Magnetising MDF Bases

Quick one for now.

A common question for newer KoW players is how to transport multi-based models. Magnetised bases in a Really Useful plastic box is the best way. Grab a Really Useful crate (the 18L size is perfect for a typical KoW army), stick some ferrous sheets down on the bottom and then build your army on magnetised bases.

You do need to magnetise the bases before adding surface texture or models.

You need:

  • MDF bases
  • Round neodymium magnets (3-5 per base), same height as the bases
  • Drill with bit the same diameter as the magnets
  • Sandpaper
  • Masking tape
  • Superglue

I use 3mm MDF bases, just because I think they look so much better than 2mm. To go with these, I get magnets that are 4mm in diameter and 3mm high. I use a 4mm drill bit – I’m sure someone will notice that I had a drill bit aimed for use on metal, but the rest of my drill bits are in the workshop and it’s cold outside.

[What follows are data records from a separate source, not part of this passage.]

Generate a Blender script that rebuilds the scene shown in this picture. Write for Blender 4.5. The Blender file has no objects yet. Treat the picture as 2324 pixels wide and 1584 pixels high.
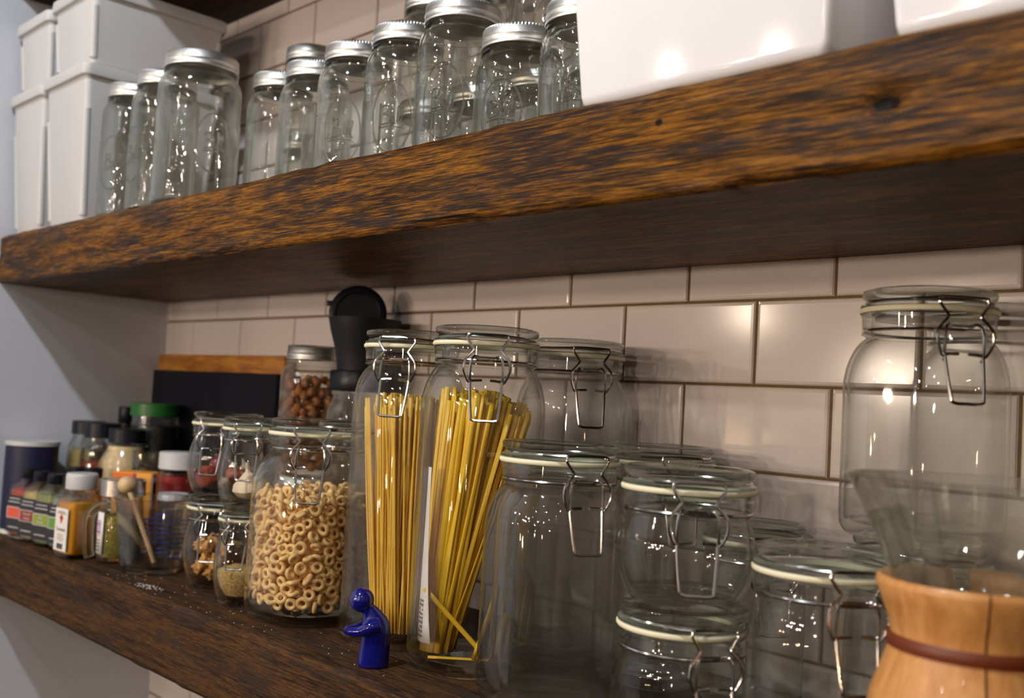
import bpy, bmesh, math, random
from mathutils import Vector, Matrix, Quaternion, noise
PI = math.pi
sc = bpy.context.scene
COL = sc.collection
rnd = random.Random(7)

# ------------------------------------------------------------------ materials
def mat(name):
    m = bpy.data.materials.new(name); m.use_nodes = True
    nt = m.node_tree; nt.nodes.clear()
    out = nt.nodes.new('ShaderNodeOutputMaterial')
    return m, nt, out
def N(nt, t, **kw):
    n = nt.nodes.new(t)
    for k, v in kw.items():
        if k.startswith('_'): setattr(n, k[1:], v)
        else: n.inputs[k.replace('__', ' ')].default_value = v
    return n
def L(nt, a, b): nt.links.new(a, b)
def c4(c): return (c[0], c[1], c[2], 1)
def srgb(r, g, b):
    f = lambda v: (v/255/12.92) if v/255 <= .04045 else ((v/255+.055)/1.055)**2.4
    return (f(r), f(g), f(b))
def ramp(nt, fac, stops):
    r = nt.nodes.new('ShaderNodeValToRGB')
    e = r.color_ramp.elements
    while len(e) < len(stops): e.new(.5)
    for i, (p, c) in enumerate(stops):
        e[i].position = p; e[i].color = c4(c)
    L(nt, fac, r.inputs[0]); return r.outputs[0]
def math_node(nt, op, a, b=None):
    n = nt.nodes.new('ShaderNodeMath'); n.operation = op
    for i, v in enumerate((a, b)):
        if v is None: continue
        if isinstance(v, (int, float)): n.inputs[i].default_value = v
        else: L(nt, v, n.inputs[i])
    return n.outputs[0]
def plain(name, col, rough=.5, metal=0., coat=0., vary=0., scale=60, bump=0., bscale=300, sss=0., stretch=None, spec=.5):
    m, nt, out = mat(name)
    b = N(nt, 'ShaderNodeBsdfPrincipled', Roughness=rough, Metallic=metal)
    b.inputs['Base Color'].default_value = c4(col)
    b.inputs['Coat Weight'].default_value = coat
    b.inputs['Coat Roughness'].default_value = .05
    b.inputs['Specular IOR Level'].default_value = spec
    tc = N(nt, 'ShaderNodeTexCoord'); src = tc.outputs['Object']
    if stretch:
        mp = N(nt, 'ShaderNodeMapping'); mp.inputs['Scale'].default_value = stretch
        L(nt, src, mp.inputs[0]); src = mp.outputs[0]
    if vary:
        n = N(nt, 'ShaderNodeTexNoise', Scale=scale, Detail=5.); L(nt, src, n.inputs['Vector'])
        lo = tuple(max(0, c*(1-vary)) for c in col); hi = tuple(min(1, c*(1+vary)) for c in col)
        L(nt, ramp(nt, n.outputs[0], [(.3, lo), (.7, hi)]), b.inputs['Base Color'])
    if bump:
        n2 = N(nt, 'ShaderNodeTexNoise', Scale=bscale, Detail=3.); L(nt, src, n2.inputs['Vector'])
        bp = N(nt, 'ShaderNodeBump', Strength=bump, Distance=.002); L(nt, n2.outputs[0], bp.inputs['Height'])
        L(nt, bp.outputs[0], b.inputs['Normal'])
    if sss:
        b.inputs['Subsurface Weight'].default_value = sss
        b.inputs['Subsurface Radius'].default_value = (.004, .002, .001)
        b.inputs['Subsurface Scale'].default_value = .5
    L(nt, b.outputs[0], out.inputs[0]); return m
def glass(name, tint=(.985, .992, .985), edge=(.9, .95, .92), power=2.2, wave=0., wscale=30, floor=.0):
    """thin-walled clear glass: passes light straight through face-on, refracts and reflects towards grazing angles"""
    m, nt, out = mat(name)
    lw = N(nt, 'ShaderNodeLayerWeight', Blend=.5)
    fac = lw.outputs['Facing']
    sch = math_node(nt, 'ADD', math_node(nt, 'MULTIPLY', math_node(nt, 'POWER', fac, 5.), .9), .045)
    T = N(nt, 'ShaderNodeBsdfTransparent'); T.inputs[0].default_value = c4(tint)
    G = N(nt, 'ShaderNodeBsdfGlossy', Roughness=.03)
    R = N(nt, 'ShaderNodeBsdfGlass', Roughness=0., IOR=1.46); R.inputs[0].default_value = c4(edge)
    if wave:
        tc = N(nt, 'ShaderNodeTexCoord')
        n = N(nt, 'ShaderNodeTexNoise', Scale=wscale, Detail=2.); L(nt, tc.outputs['Object'], n.inputs['Vector'])
        bp = N(nt, 'ShaderNodeBump', Strength=wave, Distance=.004); L(nt, n.outputs[0], bp.inputs['Height'])
        L(nt, bp.outputs[0], G.inputs['Normal']); L(nt, bp.outputs[0], R.inputs['Normal'])
    A = N(nt, 'ShaderNodeMixShader'); L(nt, sch, A.inputs[0]); L(nt, T.outputs[0], A.inputs[1]); L(nt, G.outputs[0], A.inputs[2])
    e = math_node(nt, 'POWER', fac, power)
    if floor: e = math_node(nt, 'MAXIMUM', e, floor)
    B = N(nt, 'ShaderNodeMixShader'); L(nt, e, B.inputs[0]); L(nt, A.outputs[0], B.inputs[1]); L(nt, R.outputs[0], B.inputs[2])
    L(nt, B.outputs[0], out.inputs[0]); return m
def wood_shelf(name, gold, amber, dark, grey, rough=.42, spots=(), bump=.5, patch=.5, seed=0., spec=.1):
    m, nt, out = mat(name)
    tc = N(nt, 'ShaderNodeTexCoord')
    def noise_tex(scale, sx, detail=6., dist=0., off=0.):
        mp = N(nt, 'ShaderNodeMapping'); mp.inputs['Scale'].default_value = sx; mp.inputs['Location'].default_value = (seed+off, seed*.7+off, off)
        L(nt, tc.outputs['Object'], mp.inputs[0])
        n = N(nt, 'ShaderNodeTexNoise', Scale=scale, Detail=detail, Roughness=.62, Distortion=dist); L(nt, mp.outputs[0], n.inputs['Vector'])
        return n.outputs[0]
    fine = noise_tex(1., (90, 1300, 2300), 3., .1)
    streak = noise_tex(1., (30, 430, 800), 6., .15, 3.)
    zone = noise_tex(1., (7, 60, 95), 5., .3, 11.)
    blot = noise_tex(1., (9, 34, 48), 10., .25, 7.)
    tone = math_node(nt, 'ADD', math_node(nt, 'MULTIPLY', streak, .6), math_node(nt, 'MULTIPLY', zone, .4))
    base = ramp(nt, tone, [(.42, dark), (.495, amber), (.585, gold), (.70, amber)])
    fmask = ramp(nt, fine, [(.38, (.3, .28, .27)), (.52, (1, 1, 1))])
    mul = N(nt, 'ShaderNodeMix', _data_type='RGBA', _blend_type='MULTIPLY'); mul.inputs[0].default_value = .85
    L(nt, base, mul.inputs[6]); L(nt, fmask, mul.inputs[7])
    pm = ramp(nt, blot, [(patch, (0, 0, 0)), (patch+.045, (1, 1, 1))])
    brk = ramp(nt, streak, [(.36, (1, 1, 1)), (.62, (.25, .25, .25))])
    pmx = N(nt, 'ShaderNodeMix', _data_type='RGBA', _blend_type='MULTIPLY'); pmx.inputs[0].default_value = 1.
    L(nt, pm, pmx.inputs[6]); L(nt, brk, pmx.inputs[7])
    mx = N(nt, 'ShaderNodeMix', _data_type='RGBA'); L(nt, pmx.outputs[2], mx.inputs[0])
    L(nt, mul.outputs[2], mx.inputs[6])
    mx.inputs[7].default_value = c4(grey)
    col = mx.outputs[2]
    for (px, py, pz, rx, rz) in spots:                                       # knot holes and nail holes
        mp = N(nt, 'ShaderNodeMapping', _vector_type='TEXTURE'); mp.inputs['Location'].default_value = (px, py, pz); mp.inputs['Scale'].default_value = (rx, .03, rz)
        L(nt, tc.outputs['Object'], mp.inputs[0])
        ln = N(nt, 'ShaderNodeVectorMath', _operation='LENGTH'); L(nt, mp.outputs[0], ln.inputs[0])
        sm = ramp(nt, ln.outputs['Value'], [(.6, (1, 1, 1)), (1., (0, 0, 0))])
        m2 = N(nt, 'ShaderNodeMix', _data_type='RGBA'); L(nt, sm, m2.inputs[0]); L(nt, col, m2.inputs[6]); m2.inputs[7].default_value = (.006, .005, .004, 1)
        col = m2.outputs[2]
    b = N(nt, 'ShaderNodeBsdfPrincipled', Roughness=rough)
    b.inputs['Specular IOR Level'].default_value = spec
    L(nt, col, b.inputs['Base Color'])
    hm = math_node(nt, 'ADD', math_node(nt, 'MULTIPLY', fine, .6), streak)
    bp = N(nt, 'ShaderNodeBump', Strength=bump, Distance=.003); L(nt, hm, bp.inputs['Height'])
    L(nt, bp.outputs[0], b.inputs['Normal'])
    L(nt, b.outputs[0], out.inputs[0]); return m
def wood_plain(name, c1, c2, scale=(60, 60, 6), rough=.45, coat=0.):
    m, nt, out = mat(name)
    tc = N(nt, 'ShaderNodeTexCoord'); mp = N(nt, 'ShaderNodeMapping'); mp.inputs['Scale'].default_value = scale
    L(nt, tc.outputs['Object'], mp.inputs[0])
    n = N(nt, 'ShaderNodeTexNoise', Scale=2., Detail=6., Distortion=.8); L(nt, mp.outputs[0], n.inputs['Vector'])
    b = N(nt, 'ShaderNodeBsdfPrincipled', Roughness=rough); b.inputs['Coat Weight'].default_value = coat
    L(nt, ramp(nt, n.outputs[0], [(.3, c1), (.7, c2)]), b.inputs['Base Color'])
    L(nt, b.outputs[0], out.inputs[0]); return m

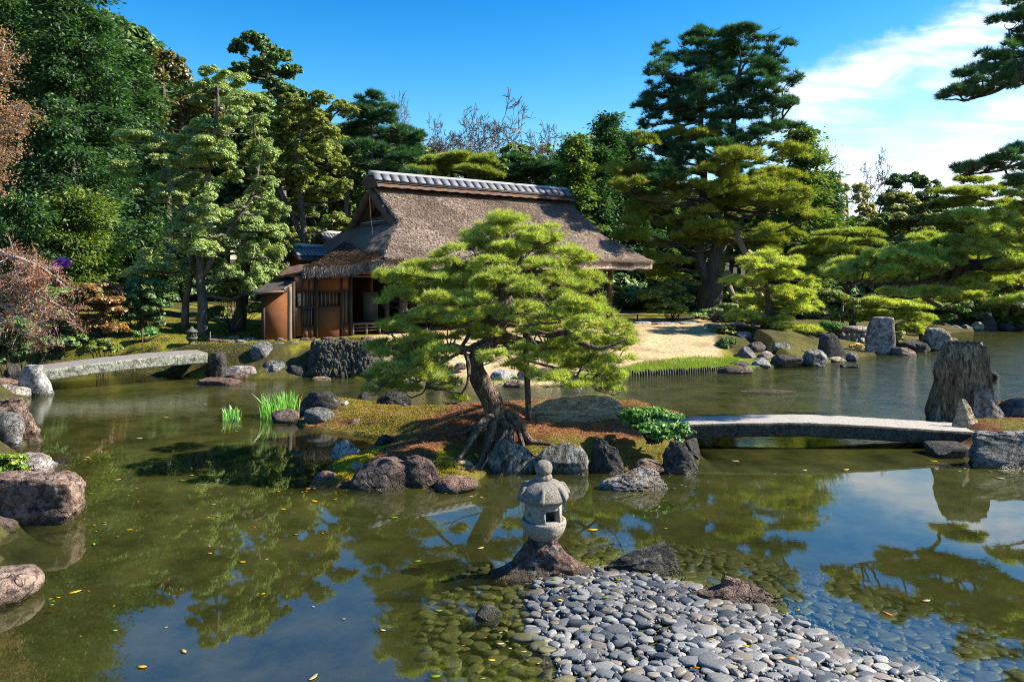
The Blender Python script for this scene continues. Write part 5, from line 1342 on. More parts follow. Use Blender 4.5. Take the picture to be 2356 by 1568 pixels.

MDF bases are MDF bases, buy them from wherever your national supplier is and they’ll be the same as any other. There’s not a huge variation in cost. For the UK I use either Charlie Foxtrot Models or Warbases. Magnets are often widely available at hobby shops but honestly I just hop on ebay. You can pick them up in bulk for very cheap.

I didn’t have the specific base sizes that I wanted “in stock”, so I cut down some other bases I had in my drawer. I wanted some cavalry troop bases (125x50mm), and had plenty of cavalry regiment bases (125x100mm), so cut those in half using my stanley knife and a metal ruler. As always, I changed my knife blade before starting a new project. Dull blades are dangerous!

I drilled out holes for the magnets using my drill. No need to be especially careful about where the holes are made, just fairly evenly spread around the base. As to how many magnets per base, it depends on the weight of the models going on it. For a typical plastic or resin regiment, I’d go for 5 magnets in a cross shape while one using metal models would get 7 or even 8. A troop gets 3, individuals get 1. If you’re using metal models or heavy scenic elements then you need to increase the number of magnets.

If you put too many magnets in a base then it’s going to be a pain to separate it from the ferrous sheet and you risk damaging the models when trying to pull the unit out of the box. Too few magnets and the units will slide around and become unstuck too easily. There’s not a hard and fast rule about it, it’s just judgement.

Once the holes have been drilled, the bases are sanded down with the sandpaper to smooth them out. Make sure that the drilled holes are completely clear of all debris.

To stick the magnets in place, first cover the holes with masking tape on one side. Then, flip the bases over and put a drop of superglue in each hole. Press a magnet into each hole. I prefer holding a stick of magnets and pressing the end one in, before sliding the stick to the side leaving a single magnet in place.

It doesn’t matter which polarity the magnets are.

Sometimes the magnets don’t quite sit flush in the holes so you need to force the issue. I use the end of my stanley knife to push them in and ensure they sit flush.

Once the superglue has dried, you can usually peel the masking tape back off, but honestly it’s fine to just build the base with the masking tape facing up.

And that’s it. Magnetised bases. These will hold strongly to any magnetic surface after adding models, even vertically.